Caps, Beanies & Headwear opens as a shoppable collection at store launch. Join the waitlist to shop it first, and read the full caps and hats comparison and sunglasses guide in Invicta Labs while you plan your kit.
Frequently asked questions
- What makes a sailing cap different from a normal cap?
- Three things. A sailing cap uses quick-drying technical fabric rather than cotton, so it does not turn into a cold, soggy weight when it gets wet. It carries a genuine UPF sun rating and usually a dark under-brim to cut the glare reflecting up off the water. And it has a retainer clip or leash so a gust — or a capsize — does not send it to the bottom. A fashion cap fails all three tests the first time it gets wet.
- Why does a sailing cap need a dark under-brim?
- On the water you get glare twice: once from the sky and once reflected straight back up off the surface. A light or white under-brim bounces that upward glare into your eyes; a dark, matte under-brim absorbs it. It is the same reason cricketers and baseballers use dark eye-black. Combined with polarised sunglasses, a dark under-brim measurably reduces squinting and eye fatigue over a long day of racing.

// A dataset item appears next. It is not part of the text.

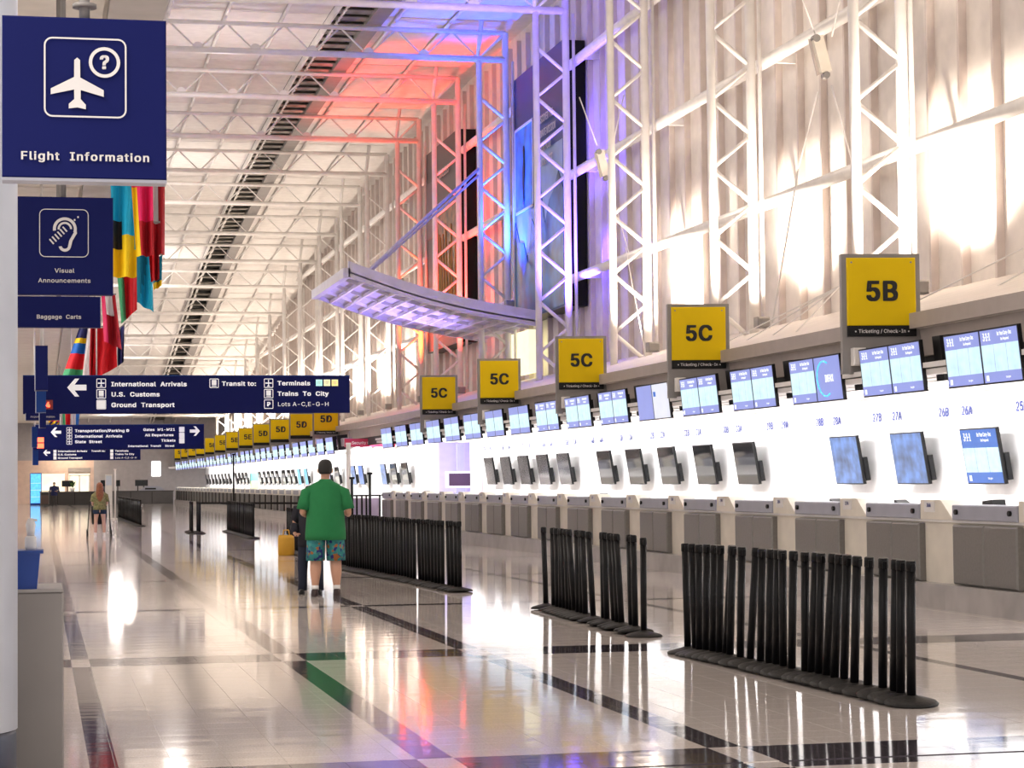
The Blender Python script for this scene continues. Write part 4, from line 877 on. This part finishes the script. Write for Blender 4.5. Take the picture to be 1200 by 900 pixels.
# ---------------------------------------------------------------- people
def skinmesh(name, J, E, m, parent, root, sub=2):
    me = bpy.data.meshes.new(name); ks = list(J); me.from_pydata([J[k][0] for k in ks], [(ks.index(a), ks.index(b)) for a, b in E], [])
    o = link(name, me, parent); me.materials.append(m)
    sk = o.modifiers.new('skin', 'SKIN'); sk.use_smooth_shade = True
    for i, k_ in enumerate(ks):
        r = J[k_][1]; r = r if isinstance(r, tuple) else (r, r); me.skin_vertices[0].data[i].radius = r; me.skin_vertices[0].data[i].use_root = (k_ == root)
    s = o.modifiers.new('sub', 'SUBSURF'); s.levels = sub; s.render_levels = sub
    return o
def person(lab, loc, rz, H, shirt, bottom, hair, skin, sleeve='short', legs='shorts', bulk=1.0, arms=None, longhair=False, hem=.78, shoe=BLK, capm=None):
    """faces +y in local space"""
    t = thing('person', lab, 'person', loc, (0, 0, rz)); s = H/1.8; B = bulk
    V = lambda x, y, z: (x*s, y*s, z*s)
    A = arms or {'R': [(.27, -.02, 1.4), (.33, -.06, 1.12), (.27, .2, 1.08), (.24, .27, 1.1)], 'L': [(-.27, -.02, 1.4), (-.33, -.06, 1.12), (-.25, .2, 1.08), (-.2, .27, 1.1)]}
    J = {'pel': (V(0, 0, .95), (.15*s*B, .12*s*B)), 'sp': (V(0, .01, 1.15), (.14*s*B, .11*s*B)), 'ch': (V(0, 0, 1.35), (.16*s, .12*s)), 'ne': (V(0, .0, 1.5), .065*s), 'ne2': (V(0, .02, 1.56), .06*s),
         'hd': (V(0, .03, 1.64), (.075*s, .085*s)), 'hd2': (V(0, .03, 1.71), (.078*s, .095*s)), 'tp': (V(0, .02, 1.765), (.05*s, .06*s))}
    E = [('pel', 'sp'), ('sp', 'ch'), ('ch', 'ne'), ('ne', 'ne2'), ('ne2', 'hd'), ('hd', 'hd2'), ('hd2', 'tp')]
    for sd, sg in (('R', 1), ('L', -1)):
        a = A[sd]; J['sh'+sd] = (V(sg*.16, 0, 1.39), .055*s)
        for i, (p, r) in enumerate(zip(a, (.06, .047, .032, .03))): J['a%d%s' % (i, sd)] = (V(*p), r*s)
        E += [('ch', 'sh'+sd), ('sh'+sd, 'a0'+sd), ('a0'+sd, 'a1'+sd), ('a1'+sd, 'a2'+sd), ('a2'+sd, 'a3'+sd)]
        lx = sg*.115*B
        J['hp'+sd] = (V(lx, 0, .86), .1*s*B); J['kn'+sd] = (V(sg*.13, .02, .48), .068*s*B); J['cf'+sd] = (V(sg*.135, -.02, .35), .074*s*B); J['an'+sd] = (V(sg*.14, -.01, .09), .038*s); J['ft'+sd] = (V(sg*.15, .1, .04), (.036*s, .03*s))
        E += [('pel', 'hp'+sd), ('hp'+sd, 'kn'+sd), ('kn'+sd, 'cf'+sd), ('cf'+sd, 'an'+sd), ('an'+sd, 'ft'+sd)]
    skinmesh('body', J, E, skin, t, 'pel')
    # face
    f = MB()
    f.loft([(0, .115*s, 1.60*s, .012*s, .01*s), (0, .135*s, 1.625*s, .018*s, .016*s), (0, .125*s, 1.66*s, .01*s, .012*s)], 8); f.build('nose', skin, t)
    for sg in (-1, 1):
        MB().lathe([(.002, -.011), (.011, -.005), (.011, .005), (.002, .011)], 10, c=V(sg*.032, .118, 1.665)).build('eye', WHITE, t)
        MB().loft([(sg*.083*s, .03*s, 1.61*s, .01*s, .014*s), (sg*.094*s, .025*s, 1.64*s, .012*s, .025*s), (sg*.09*s, .025*s, 1.675*s, .01*s, .02*s)], 8).build('ear', skin, t)
    MB().box(-.025*s, .025*s, .105*s, .122*s, 1.59*s, 1.598*s).build('mouth', RED, t)
    # hair cap
    h = MB(); rg = []
    for z, rx, ry, yo in ((1.60, .075, .05, -.045), (1.64, .09, .08, -.02), (1.69, .096, .107, .005), (1.735, .09, .103, .01), (1.765, .076, .088, .012), (1.785, .055, .062, .012), (1.797, .025, .03, .012)): rg.append((0, yo*s, z*s, rx*s, ry*s))
    h.loft(rg, 20); h.build('hair', hair, t)
    if longhair:
        h = MB(); rg = []
        for i, (z, rx, ry, yo) in enumerate(((1.79, .05, .05, 0), (1.74, .1, .1, -.01), (1.64, .11, .09, -.035), (1.5, .125, .075, -.08), (1.36, .12, .05, -.12), (1.25, .08, .04, -.13), (1.17, .04, .02, -.13))): rg.append((0, yo*s, z*s, rx*s, ry*s))
        h.loft(rg, 20); h.build('long_hair', hair, t)
    # hands with fingers
    for sd, sg in (('R', 1), ('L', -1)):
        a = Vector(V(*A[sd][3])); d = (a-Vector(V(*A[sd][2]))).normalized(); side = Vector((1, 0, 0)); side = (side-d*side.dot(d)).normalized(); up = side.cross(d)
        hm = MB(); 
        M3 = Matrix((side, up, d)).transposed()
        hm.loft([(*(a-d*.01*s), .03*s, .016*s, M3), (*(a+d*.03*s), .042*s, .018*s, M3), (*(a+d*.085*s), .042*s, .015*s, M3), (*(a+d*.095*s), .035*s, .01*s, M3)], 10)
        for i, (o_, ln) in enumerate(((-.032, .062), (-.011, .075), (.011, .07), (.032, .055))):
            b0 = a+d*.088*s+side*o_*s; b1 = b0+d*ln*.55*s-up*.008*s; b2 = b1+d*ln*.45*s-up*.03*s
            hm.tube(b0, b1, .009*s, 7, .0085*s); hm.tube(b1, b2, .0085*s, 7, .006*s)
        b0 = a+d*.025*s-side*sg*.035*s; b1 = b0+d*.035*s-side*sg*.03*s; hm.tube(b0, b1, .011*s, 7, .009*s); hm.tube(b1, b1+d*.03*s-up*.01*s, .009*s, 7, .007*s)
        hm.build('hand', skin, t)
    # shirt with sleeves
    w = B; sh = MB()
    def R2(z, rx, ry, yo=0): return (0, yo*s, z*s, rx*s, ry*s)
    sh.loft([R2(hem, .235*w, .185*w), R2(hem+.08, .236*w, .19*w), R2(1.0, .222*w, .185*w, .01), R2(1.15, .215*w, .175*w, .01), R2(1.28, .225*w**.7, .155*w**.6), R2(1.38, .238*w**.5, .135), R2(1.43, .222*w**.4, .12), R2(1.475, .165, .1), R2(1.51, .095, .082), R2(1.535, .07, .07)], 28, caps=(True, True))
    sh.build('shirt', shirt, t)
    for sd, sg in (('R', 1), ('L', -1)):
        a = A[sd]; p0, p1, p2 = (Vector(V(*q)) for q in a[:3]); r = .088*s*w**.3
        S = Vector(V(sg*.13, 0, 1.385)); mb = MB()
        seq = [(S, .085*s), (p0, r*.95), (p0.lerp(p1, .45), r*.95), (p0.lerp(p1, .85), r*.98)]
        if sleeve == 'long': seq = [(S, .1*s), (p0, r*.98), (p0.lerp(p1, .6), r*.98), (p1, r*.95), (p1.lerp(p2, .95), r*.68)]
        rg = []
        for i, (c, rr) in enumerate(seq):
            dv_ = (seq[min(i+1, len(seq)-1)][0]-seq[max(i-1, 0)][0]).normalized(); M3 = dv_.to_track_quat('Z', 'Y').to_matrix(); rg.append((*c, rr, rr, M3))
        mb.loft(rg, 14); mb.build('sleeve', shirt, t)
    # legwear
    for sd, sg in (('R', 1), ('L', -1)):
        lx = sg*.115*B
        if legs == 'shorts': seq = [(lx*.8, 0, .92, .09*B, .11*B), (lx*.95, 0, .8, .108*B, .14*B), (lx, .01, .6, .108*B, .13*B), (sg*.118*B, .01, .47, .11*B, .13*B)]
        elif legs == 'hotpants': seq = [(lx*.8, 0, .96, .13*B, .13*B), (lx, 0, .84, .125*B, .13*B), (lx, 0, .76, .115*B, .12*B)]
        else: seq = [(lx*.8, 0, .96, .12*B, .13*B), (lx, 0, .8, .115*B, .125*B), (sg*.13, .02, .5, .085, .09), (sg*.14, -.01, .2, .07, .08), (sg*.142, -.0, .06, .075, .085)]
        mb = MB().loft([(a*s, b*s, c*s, d*s, e*s) for a, b, c, d, e in seq], 18); mb.build('short_leg' if legs != 'long' else 'trouser_leg', bottom, t)
        mb = MB().loft([(sg*.14*s, -.04*s, .0, .042*s, .06*s), (sg*.145*s, .05*s, .0, .05*s, .14*s), (sg*.145*s, .05*s, .03*s, .052*s, .145*s), (sg*.145*s, .03*s, .065*s, .045*s, .11*s), (sg*.14*s, -.01*s, .1*s, .045*s, .06*s)], 16); mb.build('shoe', shoe, t)
        if legs != 'long': MB().loft([(sg*.14*s, -.01*s, .09*s, .047*s, .05*s), (sg*.14*s, -.01*s, .15*s, .046*s, .05*s)], 14).build('sock', WHITE, t)
    return t
BIG = corr('printed_shorts', [(.3, .1, .02), (.01, .015, .14), (.02, .14, .16), (.06, .24, .22), (.02, .2, .2), (.08, .26, .22), (.01, .05, .22), (.02, .16, .17), (.3, .02, .2)])
pm_ = gnd(382, 699)
person('man in a green T-shirt and patterned teal shorts standing with his back turned', (pm_.x, pm_.y, 0), R_(-6), 1.8, mat('shirt_green', (.01, .17, .05), .85, bump=.25, scale=7), BIG, mat('hair_black', (.01, .009, .008), .7), SKIN, bulk=1.13,
       arms={'R': [(.245, -.01, 1.34), (.3, -.03, 1.1), (.31, .2, 1.06), (.27, .28, 1.08)], 'L': [(-.245, -.01, 1.34), (-.3, -.03, 1.1), (-.25, .2, 1.06), (-.2, .28, 1.08)]}, hem=.74, shoe=mat('dark_trainer', (.03, .015, .015), .6))
pc = gnd(369, 698)
person('person in dark clothing mostly hidden behind the man in green', (pc.x, pc.y+.42, 0), R_(165), 1.46, mat('dark_top_cloth', (.012, .012, .02), .85), mat('dark_jeans', (.008, .012, .03), .8), mat('hair_dark', (.02, .012, .01), .7), SKIN, sleeve='long', legs='long', bulk=.9,
       arms={'R': [(.22, 0, 1.4), (.27, -.03, 1.12), (.24, .15, 1.0), (.22, .22, 1.0)], 'L': [(-.22, 0, 1.4), (-.27, -.03, 1.12), (-.24, .15, 1.0), (-.22, .22, 1.0)]})
pw_ = gnd(117, 629.5)
person('woman with long auburn hair, khaki top and denim shorts walking away', (pw_.x, pw_.y, 0), R_(0), 1.55, corr('khaki_print', [(.22, .2, .08), (.3, .26, .12), (.16, .18, .07), (.25, .24, .1)]), mat('denim', (.01, .025, .07), .8), mat('hair_auburn', (.3, .11, .045), .6, var=.3, scale=30), SKINL, legs='hotpants', bulk=.92, longhair=True, hem=.9,
       arms={'R': [(.2, 0, 1.36), (.235, .02, 1.13), (.22, .25, 1.05), (.2, .33, 1.05)], 'L': [(-.2, 0, 1.36), (-.235, .02, 1.13), (-.22, .25, 1.05), (-.2, .33, 1.05)]}, shoe=WHITE)
t = thing('pushchair', 'black pushchair being wheeled by the woman', 'pushchair', (pw_.x, pw_.y+.55, 0))
MB().path([(-.27, -.15, 1.0), (-.27, -.1, 1.02), (.27, -.1, 1.02), (.27, -.15, 1.0)], .015).build('handlebar', BLK, t)
for s in (-1, 1):
    MB().path([(s*.27, -.12, 1.0), (s*.3, .2, .5), (s*.32, .55, .1)], .015).build('frame_tube', BLK, t); MB().path([(s*.3, .2, .5), (s*.33, -.15, .1)], .015).build('frame_tube', BLK, t)
    for y_ in (-.15, .55): MB().tube((s*.33-.02, y_, .1), (s*.33+.02, y_, .1), .1, 16).build('wheel', BLK, t)
MB().loft([(0, .25, .35, .2, .2), (0, .2, .6, .22, .1), (0, .12, .9, .22, .06)], 12).build('seat', BLK, t)
MB().loft([(0, .3, .95, .24, .2), (0, .32, 1.08, .2, .16), (0, .34, 1.14, .08, .06)], 12).build('hood', BLK, t)
pf = gnd(63, 592)
person('far man in a navy jacket at the left end of the dark desk', (pf.x, 154, 0), R_(170), 1.68, mat('navy_jacket', (.012, .018, .09), .8), mat('charcoal_trousers', (.05, .045, .045), .8), mat('hair_dark', (.02, .012, .01), .7), SKIN, sleeve='long', legs='long', bulk=1.05)
t = thing('luggage_trolley', 'small luggage trolley beside the far man', 'trolley', (pf.x-.65, 154, 0)); MB().box(-.3, .3, -.2, .3, .15, .75).build('case', mat('case_brown', (.1, .06, .05), .6), t); MB().path([(-.28, -.3, .1), (-.28, -.35, 1.05), (.28, -.35, 1.05), (.28, -.3, .1)], .02).build('handle', STEEL, t)
for s in (-1, 1): MB().tube((s*.3-.02, 0, .08), (s*.3+.02, 0, .08), .08, 12).build('wheel', BLK, t)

- Do I really need a hat retainer clip?
- Yes, if you value the cap. A retainer is a short leash that clips your cap to your collar or lifejacket so a gust cannot take it. On a race boat a lost cap is not just an expense — it is a distraction, a man-overboard-shaped object in the water, and an afternoon squinting into the sun. Most technical caps now include a clip; some brands, like Musto and Henri Lloyd, build it in as standard.
- How much warmth do I actually lose through my head?
- Enough to matter on a cold race. The old 'you lose most of your body heat through your head' line is an exaggeration, but your head is a large, well-perfused, usually uncovered surface, so it sheds real heat in wind and spray. On a cold beat a technical or fleece beanie is one of the highest-value-for-weight items in your bag — it warms you far out of proportion to the space it takes up.